If they be two, they are two so
   As stiff twin compasses are two:
Thy soul, the fixed foot, makes no show
   To move, but doth, if the other do;

And though it in the center sit,
   Yet when the other far doth roam,
It leans, and hearkens after it,
   And grows erect, as that comes home.

Such wilt thou be to me, who must,
   Like the other foot, obliquely run;
Thy firmness makes my circle just,
   And makes me end where I begun.


This is one of Donne's more simplistic poems, & one in which the carnality of physical love he references in some of his other poems takes a backseat to his commentary on deeper, spiritual love that does not depend on physical presence. In the sense that he goes beyond the tangible, the physical, I believe he is referencing not only his eventual return to his lover, but the dust to dust of Ecclesiastes.

p.s.: One of my tasks in the fall will be to sharpen my students' poetry analysis skills as poetry analysis is, I believe, a component of the AP Literature & Language test. Poetry analysis is not something to which I naturally gravitate, but I am forcing myself to spend a little time with some poems this summer in preparation for feigning interest in poetry analysis come fall. Shhhhh.

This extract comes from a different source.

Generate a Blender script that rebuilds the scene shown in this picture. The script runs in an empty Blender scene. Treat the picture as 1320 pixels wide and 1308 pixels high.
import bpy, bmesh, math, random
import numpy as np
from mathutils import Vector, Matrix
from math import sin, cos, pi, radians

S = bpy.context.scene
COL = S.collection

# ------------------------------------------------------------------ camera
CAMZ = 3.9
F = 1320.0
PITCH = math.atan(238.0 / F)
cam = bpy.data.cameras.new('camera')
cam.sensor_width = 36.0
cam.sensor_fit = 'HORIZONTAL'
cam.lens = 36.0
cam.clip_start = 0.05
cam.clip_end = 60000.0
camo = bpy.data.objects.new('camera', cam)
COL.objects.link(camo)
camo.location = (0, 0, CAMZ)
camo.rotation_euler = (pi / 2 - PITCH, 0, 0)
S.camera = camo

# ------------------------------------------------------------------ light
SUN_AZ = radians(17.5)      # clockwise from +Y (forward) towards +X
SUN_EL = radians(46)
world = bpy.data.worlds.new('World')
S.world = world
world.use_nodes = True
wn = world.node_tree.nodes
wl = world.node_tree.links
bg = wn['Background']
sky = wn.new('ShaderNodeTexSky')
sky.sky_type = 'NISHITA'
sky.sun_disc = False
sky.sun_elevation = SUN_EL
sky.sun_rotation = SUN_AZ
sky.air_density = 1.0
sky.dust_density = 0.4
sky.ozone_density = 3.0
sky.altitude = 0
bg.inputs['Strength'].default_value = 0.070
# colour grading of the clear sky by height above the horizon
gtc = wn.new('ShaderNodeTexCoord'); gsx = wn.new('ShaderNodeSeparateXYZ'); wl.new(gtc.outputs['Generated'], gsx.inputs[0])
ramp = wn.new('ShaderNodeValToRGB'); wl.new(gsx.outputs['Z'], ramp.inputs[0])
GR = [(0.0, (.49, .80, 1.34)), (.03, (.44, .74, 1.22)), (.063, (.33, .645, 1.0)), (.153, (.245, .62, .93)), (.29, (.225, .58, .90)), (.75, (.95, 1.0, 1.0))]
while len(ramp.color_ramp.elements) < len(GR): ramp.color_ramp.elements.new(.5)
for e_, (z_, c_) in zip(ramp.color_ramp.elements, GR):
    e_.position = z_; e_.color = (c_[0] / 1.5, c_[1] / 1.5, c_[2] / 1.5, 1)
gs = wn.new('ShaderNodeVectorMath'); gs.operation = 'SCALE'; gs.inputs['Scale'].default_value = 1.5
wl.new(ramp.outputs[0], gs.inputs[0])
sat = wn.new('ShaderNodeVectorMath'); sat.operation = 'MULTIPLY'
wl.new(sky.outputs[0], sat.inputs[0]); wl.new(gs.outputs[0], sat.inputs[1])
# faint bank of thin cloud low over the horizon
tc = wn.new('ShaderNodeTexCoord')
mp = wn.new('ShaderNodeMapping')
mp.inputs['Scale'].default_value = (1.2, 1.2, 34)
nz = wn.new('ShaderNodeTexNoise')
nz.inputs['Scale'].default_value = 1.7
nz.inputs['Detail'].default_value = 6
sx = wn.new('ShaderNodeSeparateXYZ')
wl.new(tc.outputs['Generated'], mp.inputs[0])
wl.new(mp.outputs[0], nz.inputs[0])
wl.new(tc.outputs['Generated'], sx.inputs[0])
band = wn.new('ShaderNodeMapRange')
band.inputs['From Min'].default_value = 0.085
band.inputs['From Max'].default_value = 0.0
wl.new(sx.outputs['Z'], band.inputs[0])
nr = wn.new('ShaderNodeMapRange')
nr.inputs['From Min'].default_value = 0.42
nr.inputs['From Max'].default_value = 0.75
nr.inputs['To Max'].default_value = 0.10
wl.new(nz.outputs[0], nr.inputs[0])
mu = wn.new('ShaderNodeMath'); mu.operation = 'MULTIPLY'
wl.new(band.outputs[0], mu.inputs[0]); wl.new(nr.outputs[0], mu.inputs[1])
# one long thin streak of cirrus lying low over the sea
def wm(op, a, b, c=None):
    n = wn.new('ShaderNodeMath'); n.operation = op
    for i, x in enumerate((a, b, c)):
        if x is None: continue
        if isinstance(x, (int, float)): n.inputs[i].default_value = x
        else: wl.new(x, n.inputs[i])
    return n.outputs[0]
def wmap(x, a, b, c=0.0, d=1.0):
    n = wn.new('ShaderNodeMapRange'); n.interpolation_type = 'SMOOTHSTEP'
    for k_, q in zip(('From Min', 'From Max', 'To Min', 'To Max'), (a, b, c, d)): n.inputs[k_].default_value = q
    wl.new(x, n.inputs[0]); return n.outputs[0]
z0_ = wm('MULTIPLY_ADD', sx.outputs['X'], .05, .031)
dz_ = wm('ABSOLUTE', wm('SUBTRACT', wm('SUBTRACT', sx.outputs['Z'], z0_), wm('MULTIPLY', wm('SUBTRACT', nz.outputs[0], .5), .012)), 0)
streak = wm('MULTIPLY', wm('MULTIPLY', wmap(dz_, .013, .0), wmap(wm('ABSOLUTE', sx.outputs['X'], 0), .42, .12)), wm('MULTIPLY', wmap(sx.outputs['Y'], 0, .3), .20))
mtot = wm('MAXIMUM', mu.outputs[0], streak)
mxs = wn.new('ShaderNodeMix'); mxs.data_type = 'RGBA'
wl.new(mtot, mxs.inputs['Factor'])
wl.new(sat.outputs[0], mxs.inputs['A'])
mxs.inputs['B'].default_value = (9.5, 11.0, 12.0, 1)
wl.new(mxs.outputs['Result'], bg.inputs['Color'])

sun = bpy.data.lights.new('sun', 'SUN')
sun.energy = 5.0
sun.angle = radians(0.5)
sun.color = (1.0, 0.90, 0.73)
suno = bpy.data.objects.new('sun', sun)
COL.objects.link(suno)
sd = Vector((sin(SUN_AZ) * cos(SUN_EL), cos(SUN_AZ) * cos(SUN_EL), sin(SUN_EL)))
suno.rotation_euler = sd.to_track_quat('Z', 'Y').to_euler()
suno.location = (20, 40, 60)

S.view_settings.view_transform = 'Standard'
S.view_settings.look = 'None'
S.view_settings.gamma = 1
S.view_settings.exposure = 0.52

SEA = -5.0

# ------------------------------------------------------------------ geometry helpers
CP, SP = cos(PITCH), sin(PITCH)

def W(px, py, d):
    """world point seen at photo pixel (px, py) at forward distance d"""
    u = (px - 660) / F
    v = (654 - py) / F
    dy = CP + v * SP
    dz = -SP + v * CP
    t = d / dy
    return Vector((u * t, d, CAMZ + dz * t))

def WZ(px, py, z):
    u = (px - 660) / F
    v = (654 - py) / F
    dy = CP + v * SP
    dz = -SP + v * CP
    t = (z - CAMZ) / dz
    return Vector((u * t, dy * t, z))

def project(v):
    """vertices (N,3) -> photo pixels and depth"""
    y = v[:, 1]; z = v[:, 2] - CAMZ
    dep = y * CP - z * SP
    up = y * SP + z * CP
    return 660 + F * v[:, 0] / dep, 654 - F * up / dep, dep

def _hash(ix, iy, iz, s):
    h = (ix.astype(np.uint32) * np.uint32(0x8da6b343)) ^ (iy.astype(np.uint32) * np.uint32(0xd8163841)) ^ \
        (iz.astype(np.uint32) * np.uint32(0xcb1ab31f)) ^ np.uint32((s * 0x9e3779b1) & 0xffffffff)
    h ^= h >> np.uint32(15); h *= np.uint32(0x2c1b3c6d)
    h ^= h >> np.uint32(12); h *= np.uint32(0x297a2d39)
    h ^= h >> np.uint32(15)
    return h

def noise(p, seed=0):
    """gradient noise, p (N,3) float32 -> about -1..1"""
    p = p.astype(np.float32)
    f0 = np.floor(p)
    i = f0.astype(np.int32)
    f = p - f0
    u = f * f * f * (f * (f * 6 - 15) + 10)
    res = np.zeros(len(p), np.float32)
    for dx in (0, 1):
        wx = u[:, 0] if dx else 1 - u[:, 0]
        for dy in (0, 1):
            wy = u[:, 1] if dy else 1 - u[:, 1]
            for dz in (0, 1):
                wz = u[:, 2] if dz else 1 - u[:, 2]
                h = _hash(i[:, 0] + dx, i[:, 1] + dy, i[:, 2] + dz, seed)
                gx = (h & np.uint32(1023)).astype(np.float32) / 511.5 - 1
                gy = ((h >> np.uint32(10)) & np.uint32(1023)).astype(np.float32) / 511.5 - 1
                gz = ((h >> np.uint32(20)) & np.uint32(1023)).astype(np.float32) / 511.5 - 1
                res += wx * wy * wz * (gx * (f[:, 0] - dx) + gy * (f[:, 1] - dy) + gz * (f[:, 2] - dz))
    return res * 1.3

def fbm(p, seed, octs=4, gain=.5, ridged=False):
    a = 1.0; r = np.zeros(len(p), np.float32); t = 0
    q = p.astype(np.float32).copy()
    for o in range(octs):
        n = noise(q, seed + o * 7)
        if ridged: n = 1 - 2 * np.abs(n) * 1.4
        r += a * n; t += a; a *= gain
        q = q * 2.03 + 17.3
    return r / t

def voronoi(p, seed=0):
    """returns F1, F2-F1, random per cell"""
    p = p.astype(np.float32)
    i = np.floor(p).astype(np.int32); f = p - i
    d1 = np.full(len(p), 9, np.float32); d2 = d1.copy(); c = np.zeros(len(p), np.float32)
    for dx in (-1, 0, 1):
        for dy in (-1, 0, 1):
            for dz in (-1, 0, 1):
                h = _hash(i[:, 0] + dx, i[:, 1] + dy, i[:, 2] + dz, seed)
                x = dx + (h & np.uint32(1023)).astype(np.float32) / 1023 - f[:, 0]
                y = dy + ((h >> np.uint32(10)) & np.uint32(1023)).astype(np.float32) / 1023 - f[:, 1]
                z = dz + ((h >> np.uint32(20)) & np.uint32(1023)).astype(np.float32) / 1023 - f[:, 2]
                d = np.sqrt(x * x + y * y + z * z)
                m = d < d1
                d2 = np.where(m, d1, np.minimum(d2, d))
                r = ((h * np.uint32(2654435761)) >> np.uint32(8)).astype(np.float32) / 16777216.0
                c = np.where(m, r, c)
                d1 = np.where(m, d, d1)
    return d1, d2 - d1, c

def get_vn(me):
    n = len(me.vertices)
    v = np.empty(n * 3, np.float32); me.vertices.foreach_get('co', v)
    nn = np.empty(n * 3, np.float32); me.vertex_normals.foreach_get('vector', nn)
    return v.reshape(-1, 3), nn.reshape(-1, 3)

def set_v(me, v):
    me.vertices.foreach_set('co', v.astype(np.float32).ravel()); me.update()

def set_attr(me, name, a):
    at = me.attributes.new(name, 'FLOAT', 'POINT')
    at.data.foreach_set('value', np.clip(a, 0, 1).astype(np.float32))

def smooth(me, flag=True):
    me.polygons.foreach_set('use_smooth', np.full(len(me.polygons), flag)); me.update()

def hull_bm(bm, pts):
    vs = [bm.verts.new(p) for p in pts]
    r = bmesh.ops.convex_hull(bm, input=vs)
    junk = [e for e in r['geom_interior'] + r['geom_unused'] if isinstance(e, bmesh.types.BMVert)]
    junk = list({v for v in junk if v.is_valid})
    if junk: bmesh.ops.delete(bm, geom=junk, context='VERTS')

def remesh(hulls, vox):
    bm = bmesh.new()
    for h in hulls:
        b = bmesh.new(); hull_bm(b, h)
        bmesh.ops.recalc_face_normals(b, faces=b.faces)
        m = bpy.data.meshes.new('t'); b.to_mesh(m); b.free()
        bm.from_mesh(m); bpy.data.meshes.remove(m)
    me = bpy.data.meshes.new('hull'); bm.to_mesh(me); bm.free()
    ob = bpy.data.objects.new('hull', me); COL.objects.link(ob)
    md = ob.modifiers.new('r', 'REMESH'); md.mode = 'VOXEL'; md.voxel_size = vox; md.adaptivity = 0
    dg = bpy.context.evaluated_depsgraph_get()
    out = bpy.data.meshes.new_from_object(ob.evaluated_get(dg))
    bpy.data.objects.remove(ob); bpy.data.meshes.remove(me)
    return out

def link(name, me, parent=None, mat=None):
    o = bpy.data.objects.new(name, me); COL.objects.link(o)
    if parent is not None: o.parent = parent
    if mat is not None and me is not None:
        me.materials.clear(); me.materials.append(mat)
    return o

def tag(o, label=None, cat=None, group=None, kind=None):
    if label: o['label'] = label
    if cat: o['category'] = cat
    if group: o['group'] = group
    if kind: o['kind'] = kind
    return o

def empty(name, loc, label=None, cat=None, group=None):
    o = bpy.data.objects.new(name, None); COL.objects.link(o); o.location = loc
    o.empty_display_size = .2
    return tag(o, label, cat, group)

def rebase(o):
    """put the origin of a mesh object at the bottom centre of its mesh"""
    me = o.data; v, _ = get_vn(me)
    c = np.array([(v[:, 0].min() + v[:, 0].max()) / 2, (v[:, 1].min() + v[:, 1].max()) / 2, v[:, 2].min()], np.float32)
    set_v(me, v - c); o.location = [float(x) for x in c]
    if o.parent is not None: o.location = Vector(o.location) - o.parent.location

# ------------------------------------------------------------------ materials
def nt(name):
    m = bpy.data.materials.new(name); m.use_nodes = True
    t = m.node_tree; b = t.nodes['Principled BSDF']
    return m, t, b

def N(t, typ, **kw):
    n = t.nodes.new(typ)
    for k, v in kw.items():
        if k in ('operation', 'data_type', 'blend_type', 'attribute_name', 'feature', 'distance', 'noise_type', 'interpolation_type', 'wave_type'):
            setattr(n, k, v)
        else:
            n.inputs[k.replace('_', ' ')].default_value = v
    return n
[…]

I'll end by congratulating myself on not titling this blog "The Circle of Life," & by acknowledging that yes, my name, like Pip's, is a palindrome. Perhaps my mother knew early of my penchant for symbolism.

Maybe next week we'll discuss the fact that Reagan is soon to begin Kindergarten at the school where I attended Kindergarten, & I am soon to commence teaching senior English to students who were born the year I was taking senior English at the very same school. It's like an episode of The Twilight Zone.